At the core of SF lies the experience of science. This makes the genre finally hostile to such fashions in criticism, for it values its empirical ground. Deconstructionism’s stress on contradictory or selfcontained internal differences in texts, rather than their link to reality, often merely leads to literature seen as empty word games.
SF novels give us worlds which are not to be taken as metaphors but as real. We are asked to participate in wrenchingly strange events, not merely watch them for clues to what they’re really talking about. (Ummm, if this stands for that, then the other stuff must stand for….Not a way to gather narrative momentum.) The Mars and stars and digital deserts of our best novels are, finally, to be taken as real, as if to say: Life isn’t like this, it is this. Journeys can go to fresh places, not merely return us to ourselves.
Even so, I’ve indulged myself a bit in the satirical scenes depicting an academia going off the rails, but I feel Isaac would have approved of my targets. Readers thinking I’ve gone overboard in depicting the view that science does not deal with objective truths, but instead is a battleground of power politics where “naIve realism” meets relativist worldviews, should look into The Golem by Harry Collins and Trevor Pinch. This book attempts to portray scientists as no more the holders of objective knowledge than are lawyers or travel agents.
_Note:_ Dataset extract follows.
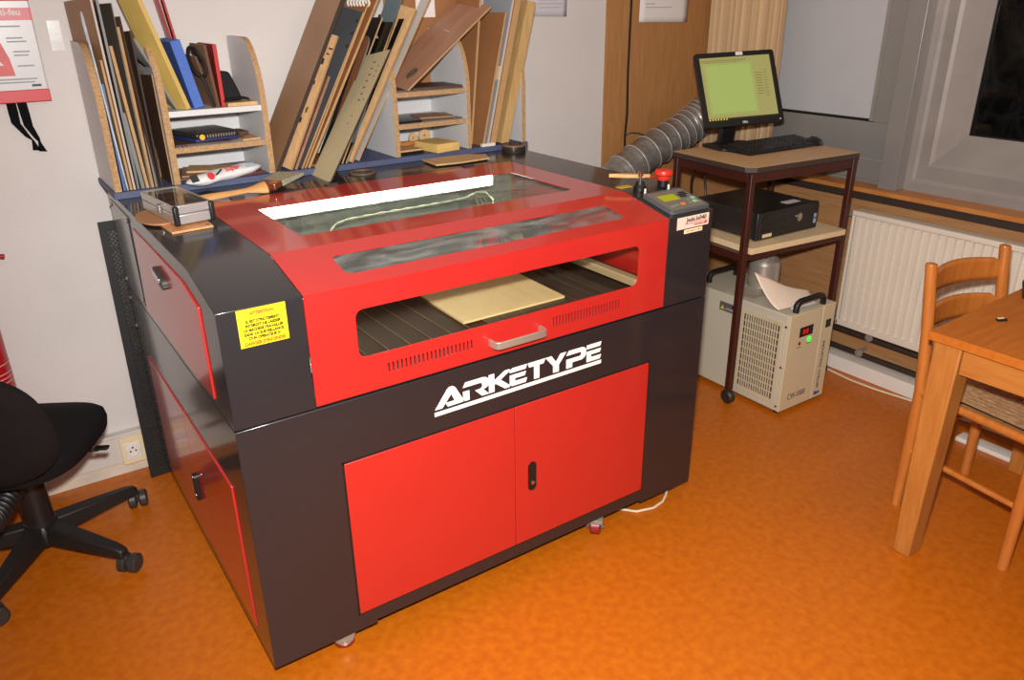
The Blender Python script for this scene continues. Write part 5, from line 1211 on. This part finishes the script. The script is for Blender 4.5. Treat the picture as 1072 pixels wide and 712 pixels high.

The recent “re-norming” of the Scholastic Aptitude Tests so that each year the average is forced to the same number, thus masking the decline of ability in students, I satirize in the very last pages of the novel; I hope Isaac would have gotten a chuckle from seeing the issue framed against an entire galaxy.
From Verne and Wells to somewhere near 1970, science fiction was mostly about the wonders of movement, of transportation. Note the innumerable novels with the word star in their titles, evoking far destinations, and stories such as Robert Heinlein’s “The Roads Must Roll.”